Demikian diungkapkan Koordinator Analisis Anggaran Negara Center For Budget Analysis (CBA), Astrit Muhaimin kepada redaksi, Selasa (9/2).
Astrit Muhaimin menerangkan, alokasi anggaran untuk tindak pemberantasan korupsi tahun ini ternyata mengalami penurunan tajam dari tahun kemarin.
Pada tahun 2016, KPK mendapat alokasi anggaran untuk menangkap maling anggaran atau koruptor sebesar Rp. 132,2 juta untuk satu kasus. Alokasi anggaran ini terlalu kecil dibandingkan dengan tahun 2015 alokasi anggaran sebesar Rp. 138,9 juta. Yang artinya alokasi menurun sebesar Rp. 6,6 juta.
Selanjutnya, pada tahun 2016 juga telah terjadi penurunan pada anggaran Polri untuk menangani satu kasus korupsi. Di mana pada tahun 2015 sebesar Rp. 155,5 juta dan pada tahun 2016 menjadi Rp. 32,3 juta. Penurunan anggaran penyidik Polri sebesar Rp. 32,3 juta.
Dan anggaran kejaksaan untuk menangkap maling sebesar Rp. 83,9 juta untuk satu kasus tahun 2016. Sedangkan pada tahun 2015 sebesar Rp. 89,6 juta. Telah terjadi penurunan sebesar Rp. 5,7 juta.

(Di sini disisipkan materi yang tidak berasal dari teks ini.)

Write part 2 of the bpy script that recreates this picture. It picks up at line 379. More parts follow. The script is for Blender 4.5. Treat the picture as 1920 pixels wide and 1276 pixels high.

"Dari gambaran di atas, kami dari CBA sebetulnya, dan khusus KPK terjadi pelemahan serius. Apalagi langkah langkah pelemahan atas KPK sangat sistematis, mulai seperti penyidik andalan KPK Novel Bawesdan dikriminalisasi, dan mau diusir dari KPK. Dan belum puas dengan Novel Bawesdan, saat ini fokus pada "mencabut" atau mengurangi kewenangan KPK agar dapat dilumpuhkan atau hukum bisa ditundukkan dengan intervensi politik atas pidana korupsi," ujar Astrit Muhaimin.
Kemudian, lanjut Astrit Muhaimin, pihaknya menyesalkan hal ini kepada DPR lantaran secara diam-diam melakukan pemotongan atau persetujuan atas penurunan alokasi anggaran agar terjadi pelemahan dalam penanganan kasus tindak pidana korupsi.
"Selain itu, CBA pun prihatin bahwasanya ternyata Kementerian Keuangan ikut juga melakukan "sabotase" atas persetujuan minimnya atau pengurangan atas anggaran untuk penanganan kasus-kasus tindak pidana korupsi," tukasnya.